One of their elementary-school-age sons based his sacrament meeting talk before the family's departure on Nephi's familiar statement to his father, Lehi: "I will go and do the things which the Lord hath commanded, for I know that the Lord giveth no commandments unto the children of men, save he shall prepare a way for them that they may accomplish the thing which he commandeth them" (1 Nephi 3:7). If Nephi and his brothers could believe that and act accordingly, the boy reasoned, then surely the Evans family could do likewise and succeed.

It is a passage that has given the family comfort and strength through Elder Evans' various callings, including bishop, stake president and, now most recently, as a new member of the First Quorum of the Seventy, to which he was sustained April 2 during general conference.

"President Hinckley talks about how we get on our knees and plead with the Lord for help and then we get up and go to work," Elder Evans mused during a Church News interview. "We don't have all the answers when we get up, but what I've found is that when we have great faith, and when we believe that the Lord will provide, the Lord does provide, and the answers come as we work through problems."

That was verified for them early on in Japan, where, Sister Evans attested, the children "opened doors that were remarkable in many ways."

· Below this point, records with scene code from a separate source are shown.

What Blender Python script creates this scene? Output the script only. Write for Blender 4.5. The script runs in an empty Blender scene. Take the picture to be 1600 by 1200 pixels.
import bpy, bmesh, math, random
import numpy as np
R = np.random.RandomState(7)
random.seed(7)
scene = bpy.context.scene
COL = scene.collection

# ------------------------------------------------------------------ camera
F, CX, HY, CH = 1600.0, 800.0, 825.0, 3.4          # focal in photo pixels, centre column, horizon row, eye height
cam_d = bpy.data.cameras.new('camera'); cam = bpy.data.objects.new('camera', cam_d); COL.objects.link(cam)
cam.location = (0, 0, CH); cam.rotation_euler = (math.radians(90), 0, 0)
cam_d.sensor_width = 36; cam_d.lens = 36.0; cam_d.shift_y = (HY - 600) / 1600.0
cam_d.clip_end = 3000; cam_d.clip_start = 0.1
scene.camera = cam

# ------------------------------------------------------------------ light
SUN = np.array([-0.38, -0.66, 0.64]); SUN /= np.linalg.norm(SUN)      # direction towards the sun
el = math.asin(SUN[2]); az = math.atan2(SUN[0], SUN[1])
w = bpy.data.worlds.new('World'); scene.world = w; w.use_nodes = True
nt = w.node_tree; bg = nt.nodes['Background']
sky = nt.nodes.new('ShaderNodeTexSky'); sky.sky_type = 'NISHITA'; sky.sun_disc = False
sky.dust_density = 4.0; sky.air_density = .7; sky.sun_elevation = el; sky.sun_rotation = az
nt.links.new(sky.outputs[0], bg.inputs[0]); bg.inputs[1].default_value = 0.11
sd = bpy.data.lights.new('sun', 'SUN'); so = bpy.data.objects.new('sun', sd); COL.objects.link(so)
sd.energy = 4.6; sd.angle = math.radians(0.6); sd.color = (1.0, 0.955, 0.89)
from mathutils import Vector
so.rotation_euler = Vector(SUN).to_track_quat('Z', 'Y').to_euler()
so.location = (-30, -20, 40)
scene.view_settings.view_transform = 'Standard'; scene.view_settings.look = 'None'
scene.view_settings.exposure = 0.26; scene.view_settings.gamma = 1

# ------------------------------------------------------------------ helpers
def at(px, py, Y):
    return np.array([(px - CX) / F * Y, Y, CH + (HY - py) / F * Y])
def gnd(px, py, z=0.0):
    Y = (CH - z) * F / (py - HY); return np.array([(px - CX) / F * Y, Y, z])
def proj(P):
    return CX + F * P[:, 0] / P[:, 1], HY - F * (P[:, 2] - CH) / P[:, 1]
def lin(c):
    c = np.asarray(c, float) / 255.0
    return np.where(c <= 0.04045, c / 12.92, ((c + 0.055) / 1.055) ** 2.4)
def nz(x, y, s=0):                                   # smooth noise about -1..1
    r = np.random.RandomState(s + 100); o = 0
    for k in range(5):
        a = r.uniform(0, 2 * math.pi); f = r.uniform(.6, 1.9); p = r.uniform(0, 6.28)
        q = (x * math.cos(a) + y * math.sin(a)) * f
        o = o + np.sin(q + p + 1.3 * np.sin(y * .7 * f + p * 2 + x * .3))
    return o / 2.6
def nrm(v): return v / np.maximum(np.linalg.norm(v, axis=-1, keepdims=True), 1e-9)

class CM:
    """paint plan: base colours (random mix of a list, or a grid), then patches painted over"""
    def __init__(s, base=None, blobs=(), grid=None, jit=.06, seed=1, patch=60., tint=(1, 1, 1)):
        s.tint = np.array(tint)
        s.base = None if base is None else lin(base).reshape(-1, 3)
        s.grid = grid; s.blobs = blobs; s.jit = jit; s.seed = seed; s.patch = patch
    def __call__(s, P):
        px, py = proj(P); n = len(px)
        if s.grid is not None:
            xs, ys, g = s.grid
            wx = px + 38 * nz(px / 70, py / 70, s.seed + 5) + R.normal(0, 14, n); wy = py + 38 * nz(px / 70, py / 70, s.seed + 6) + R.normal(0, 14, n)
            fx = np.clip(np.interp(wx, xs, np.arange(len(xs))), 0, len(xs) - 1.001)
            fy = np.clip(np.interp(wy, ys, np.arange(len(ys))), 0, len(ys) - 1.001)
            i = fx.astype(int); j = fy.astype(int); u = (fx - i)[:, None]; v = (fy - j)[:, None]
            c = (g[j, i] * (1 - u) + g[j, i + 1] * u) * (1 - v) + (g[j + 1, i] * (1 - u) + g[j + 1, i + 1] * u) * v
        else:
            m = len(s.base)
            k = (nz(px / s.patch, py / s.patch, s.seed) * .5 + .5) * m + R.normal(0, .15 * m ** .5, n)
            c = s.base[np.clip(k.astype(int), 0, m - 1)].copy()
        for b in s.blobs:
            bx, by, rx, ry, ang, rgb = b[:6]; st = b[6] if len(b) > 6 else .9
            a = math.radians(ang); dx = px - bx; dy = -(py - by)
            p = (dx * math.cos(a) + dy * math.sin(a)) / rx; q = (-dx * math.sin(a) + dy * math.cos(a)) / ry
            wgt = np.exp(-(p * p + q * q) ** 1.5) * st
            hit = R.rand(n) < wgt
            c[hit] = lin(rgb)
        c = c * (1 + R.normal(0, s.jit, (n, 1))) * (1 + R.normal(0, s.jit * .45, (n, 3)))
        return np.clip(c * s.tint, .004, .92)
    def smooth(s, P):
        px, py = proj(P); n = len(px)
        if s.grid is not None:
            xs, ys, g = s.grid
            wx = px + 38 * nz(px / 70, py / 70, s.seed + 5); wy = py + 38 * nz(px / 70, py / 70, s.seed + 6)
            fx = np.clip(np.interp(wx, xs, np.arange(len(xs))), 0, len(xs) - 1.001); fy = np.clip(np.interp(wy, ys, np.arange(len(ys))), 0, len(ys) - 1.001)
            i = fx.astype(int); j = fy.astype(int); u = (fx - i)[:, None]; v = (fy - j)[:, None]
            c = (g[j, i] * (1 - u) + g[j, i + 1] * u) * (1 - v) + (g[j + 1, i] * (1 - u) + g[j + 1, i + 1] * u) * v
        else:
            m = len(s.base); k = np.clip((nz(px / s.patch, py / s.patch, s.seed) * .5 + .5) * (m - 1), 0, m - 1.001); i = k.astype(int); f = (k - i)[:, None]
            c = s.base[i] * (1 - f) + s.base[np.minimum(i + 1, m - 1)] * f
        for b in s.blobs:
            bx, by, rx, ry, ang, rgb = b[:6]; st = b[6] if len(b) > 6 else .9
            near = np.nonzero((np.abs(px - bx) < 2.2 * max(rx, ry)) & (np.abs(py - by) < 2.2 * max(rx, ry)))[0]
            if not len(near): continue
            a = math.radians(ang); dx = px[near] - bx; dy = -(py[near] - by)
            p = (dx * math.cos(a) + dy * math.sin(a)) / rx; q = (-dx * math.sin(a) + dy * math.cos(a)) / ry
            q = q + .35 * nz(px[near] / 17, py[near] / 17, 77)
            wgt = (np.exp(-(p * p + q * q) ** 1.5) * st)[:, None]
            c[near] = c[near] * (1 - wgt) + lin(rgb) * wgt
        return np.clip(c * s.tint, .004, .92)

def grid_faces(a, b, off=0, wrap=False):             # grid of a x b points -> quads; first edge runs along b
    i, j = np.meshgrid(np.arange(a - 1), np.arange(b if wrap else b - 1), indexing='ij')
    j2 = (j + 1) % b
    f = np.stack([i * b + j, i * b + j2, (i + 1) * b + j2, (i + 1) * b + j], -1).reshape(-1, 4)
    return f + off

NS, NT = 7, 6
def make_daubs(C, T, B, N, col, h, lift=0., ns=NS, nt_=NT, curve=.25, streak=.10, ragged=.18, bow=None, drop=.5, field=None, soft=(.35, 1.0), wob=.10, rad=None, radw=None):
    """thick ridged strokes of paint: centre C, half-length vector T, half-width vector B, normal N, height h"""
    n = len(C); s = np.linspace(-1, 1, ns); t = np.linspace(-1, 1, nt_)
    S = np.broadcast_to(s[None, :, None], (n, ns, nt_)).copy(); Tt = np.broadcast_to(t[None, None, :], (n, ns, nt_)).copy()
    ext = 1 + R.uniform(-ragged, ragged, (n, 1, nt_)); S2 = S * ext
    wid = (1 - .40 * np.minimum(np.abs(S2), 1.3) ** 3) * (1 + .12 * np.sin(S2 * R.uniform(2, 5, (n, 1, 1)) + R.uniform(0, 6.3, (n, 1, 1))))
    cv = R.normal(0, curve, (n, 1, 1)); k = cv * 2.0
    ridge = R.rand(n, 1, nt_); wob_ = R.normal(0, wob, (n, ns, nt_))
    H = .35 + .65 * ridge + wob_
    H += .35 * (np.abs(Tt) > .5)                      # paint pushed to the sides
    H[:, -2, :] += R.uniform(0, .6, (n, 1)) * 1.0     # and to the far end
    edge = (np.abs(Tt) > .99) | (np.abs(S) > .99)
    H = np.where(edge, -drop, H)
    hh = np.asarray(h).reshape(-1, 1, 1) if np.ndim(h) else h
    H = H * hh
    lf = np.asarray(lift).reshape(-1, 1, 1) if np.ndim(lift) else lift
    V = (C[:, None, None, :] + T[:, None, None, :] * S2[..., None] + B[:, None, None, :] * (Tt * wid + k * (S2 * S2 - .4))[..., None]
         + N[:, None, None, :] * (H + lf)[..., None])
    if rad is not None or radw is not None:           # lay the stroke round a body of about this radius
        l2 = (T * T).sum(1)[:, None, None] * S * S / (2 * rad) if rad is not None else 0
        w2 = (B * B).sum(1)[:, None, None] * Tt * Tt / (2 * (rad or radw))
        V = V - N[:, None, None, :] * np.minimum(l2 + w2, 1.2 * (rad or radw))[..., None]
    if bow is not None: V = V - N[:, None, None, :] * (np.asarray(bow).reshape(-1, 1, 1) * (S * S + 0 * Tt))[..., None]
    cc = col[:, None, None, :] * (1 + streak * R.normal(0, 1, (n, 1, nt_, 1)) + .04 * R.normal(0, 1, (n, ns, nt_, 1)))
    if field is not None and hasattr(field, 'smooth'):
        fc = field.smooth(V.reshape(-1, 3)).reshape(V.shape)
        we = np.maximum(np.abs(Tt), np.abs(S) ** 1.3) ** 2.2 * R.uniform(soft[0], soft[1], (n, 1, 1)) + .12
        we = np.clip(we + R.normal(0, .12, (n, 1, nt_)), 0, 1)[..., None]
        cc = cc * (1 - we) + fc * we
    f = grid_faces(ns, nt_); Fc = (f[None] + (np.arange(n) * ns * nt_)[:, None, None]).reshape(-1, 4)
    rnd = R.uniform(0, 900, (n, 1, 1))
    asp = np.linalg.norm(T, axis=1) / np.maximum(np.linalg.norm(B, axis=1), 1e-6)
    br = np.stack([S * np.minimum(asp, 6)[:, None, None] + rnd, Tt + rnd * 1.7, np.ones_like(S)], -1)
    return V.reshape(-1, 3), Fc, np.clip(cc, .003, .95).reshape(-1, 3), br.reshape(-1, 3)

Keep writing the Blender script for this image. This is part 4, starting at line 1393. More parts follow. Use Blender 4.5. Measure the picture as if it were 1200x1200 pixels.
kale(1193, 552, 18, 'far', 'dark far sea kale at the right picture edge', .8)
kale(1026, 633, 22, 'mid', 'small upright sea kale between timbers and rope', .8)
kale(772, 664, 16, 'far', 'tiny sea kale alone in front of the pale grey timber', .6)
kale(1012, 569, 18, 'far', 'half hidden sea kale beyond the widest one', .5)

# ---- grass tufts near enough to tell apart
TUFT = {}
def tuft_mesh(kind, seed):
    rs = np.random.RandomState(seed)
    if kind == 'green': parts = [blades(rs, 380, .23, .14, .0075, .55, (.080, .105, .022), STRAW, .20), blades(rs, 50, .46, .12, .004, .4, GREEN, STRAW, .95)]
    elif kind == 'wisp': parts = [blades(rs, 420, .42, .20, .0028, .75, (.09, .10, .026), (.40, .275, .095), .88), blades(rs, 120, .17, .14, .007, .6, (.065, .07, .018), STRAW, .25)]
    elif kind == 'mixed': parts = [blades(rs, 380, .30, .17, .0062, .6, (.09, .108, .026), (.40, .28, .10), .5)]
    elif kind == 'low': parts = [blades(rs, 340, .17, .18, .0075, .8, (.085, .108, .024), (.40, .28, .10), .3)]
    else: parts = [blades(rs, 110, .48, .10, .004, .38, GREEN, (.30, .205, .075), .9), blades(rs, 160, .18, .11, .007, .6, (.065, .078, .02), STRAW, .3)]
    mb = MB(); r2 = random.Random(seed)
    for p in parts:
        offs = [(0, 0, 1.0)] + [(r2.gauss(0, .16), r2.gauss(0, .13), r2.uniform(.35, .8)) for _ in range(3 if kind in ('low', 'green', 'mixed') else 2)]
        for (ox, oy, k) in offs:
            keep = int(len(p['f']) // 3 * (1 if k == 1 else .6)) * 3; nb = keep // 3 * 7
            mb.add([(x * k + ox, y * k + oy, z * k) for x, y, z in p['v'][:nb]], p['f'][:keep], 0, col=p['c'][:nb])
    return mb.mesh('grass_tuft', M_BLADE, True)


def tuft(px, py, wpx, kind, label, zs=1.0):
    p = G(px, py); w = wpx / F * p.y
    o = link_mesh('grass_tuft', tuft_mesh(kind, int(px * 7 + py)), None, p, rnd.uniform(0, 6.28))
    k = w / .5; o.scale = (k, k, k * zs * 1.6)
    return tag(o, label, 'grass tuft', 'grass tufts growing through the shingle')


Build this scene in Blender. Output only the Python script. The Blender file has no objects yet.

It was clear that the daughters, Amy, a high school student, and Jill, in sixth grade, would attend the international school. "The boys were 7 and 9, and our thought was they would go to the international school with their sisters," Elder Evans said. But the boys soon became acquainted with the neighborhood children, all of them Japanese and speaking no English, playing at the local elementary school. "As the summer ended and it was getting time for school, our son, Michael, 9 at the time, came to us and said, 'Dad, I want to go to that school,' meaning the Japanese elementary school right down the street."

His father reminded him that he didn't speak Japanese, and the people at the school didn't speak English. Mike responded that three things were important to him: his family and friends, his mission and his education. "And if I go to that school, it's going to be good for all of those things."

"We didn't have much faith; we were very worried about it," Elder Evans said. They sought advice from the area president, Elder Lionel Kendrick of the Seventy, who counseled them "to let the boys try."

So Michael and his brother, Jeffrey, attended the school. Within a few months they were speaking and writing Japanese.

"I would come home from interviews or zone conferences, and our driveway would be filled with these little Japanese boys' bikes," Elder Evans said. Everybody in the community knew who Mike and Jeff were. . . . They came to respect the Church through Mike and Jeff. And a number of people were taught the gospel through Mike and Jeff."

These included Jeffrey's schoolteacher, to whom the 7-year-old gave a copy of the Book of Mormon. One day, President Evans received a call on his cell phone from Jeff, who said, "Dad, you need to help Mr. Yamada." Asked what help he needed, the boy replied, "Well, Dad, I gave him a copy of the Book of Mormon, and he's not reading it. You need to help him."

After some reflection, the family decided to invite the teacher to Jeffrey's baptism. After the service, "this good man was weeping, and he said, 'I felt something I've never felt before.' " The teacher has taken the missionary lessons, and, has since visited the family at their home in Salt Lake City, but has not yet joined the Church. "But I tell you, he's a friend of the Church, and he will stand up for the Church, and he will always remember the feelings that he had as, through the invitation of a boy, he first felt what the Spirit feels like."

That was a feeling Elder Evans learned to recognize through the tutelage of righteous parents during his boyhood in the Los Angeles, Calif., area, where his father, David C. Evans, worked for Bendix Corp. as a pioneer in the computer science industry. He later formed the computer science department at the University of Utah and founded the eminently successful Evans and Sutherland Computer Corp. in Salt Lake City.

His mother, Joy F. Evans, became prominent in the Church as a counselor to Relief Society General President Barbara Winder. His father was a Scoutmaster for 27 years and developed such a rapport with the boys in their California neighborhood that they would occasionally come to the house and ask "if Brother Evans could come out and play." Later, as a young missionary in Japan, Elder Evans told his mission president his father was "just a Scoutmaster." President Tomosu Abo, a Japanese man from Hawaii, responded, "Oh, Elder Evans, don't ever say 'just a Scoutmaster.' That's the man that the Lord trusts young men to to bring them up and to teach them and prepare them for all the rest that will happen in their lives."

Elder Evans said he learned a lesson that day that served him later as a Scoutmaster in his own right, and in other capacities such as bishop and stake president. Among his qualities is an abiding love and admiration for the youth of the Church, who, he said, "are doing wonderful things; they have stronger faith than we had at a similar age." Of the missionaries he led, he said, "They love the Lord; they came with testimonies; they left with stronger testimonies."

Whether in service to young or older Latter-day Saints, Elder Evans applies the counsel from 1 Nephi 3:7, augmenting it with a verse from the next chapter, "And I was led by the Spirit, not knowing beforehand the things which I should do" (1Nephi 4:6).

As president of the Salt Lake Emigration Stake, he has applied that counsel in implementing a charge from President James E. Faust, second counselor in the First Presidency, who installed him as stake president. President Faust said that in the stake members' outreach, they were to start with "those who were once a part of us."

“And we have found many who have wanted to come back and just needed some little help over some problem,” Elder Evans reflected, adding that the Lord wants all of His children ultimately to return to Him. “And so, if someone’s not ready today, we’ll keep at it.”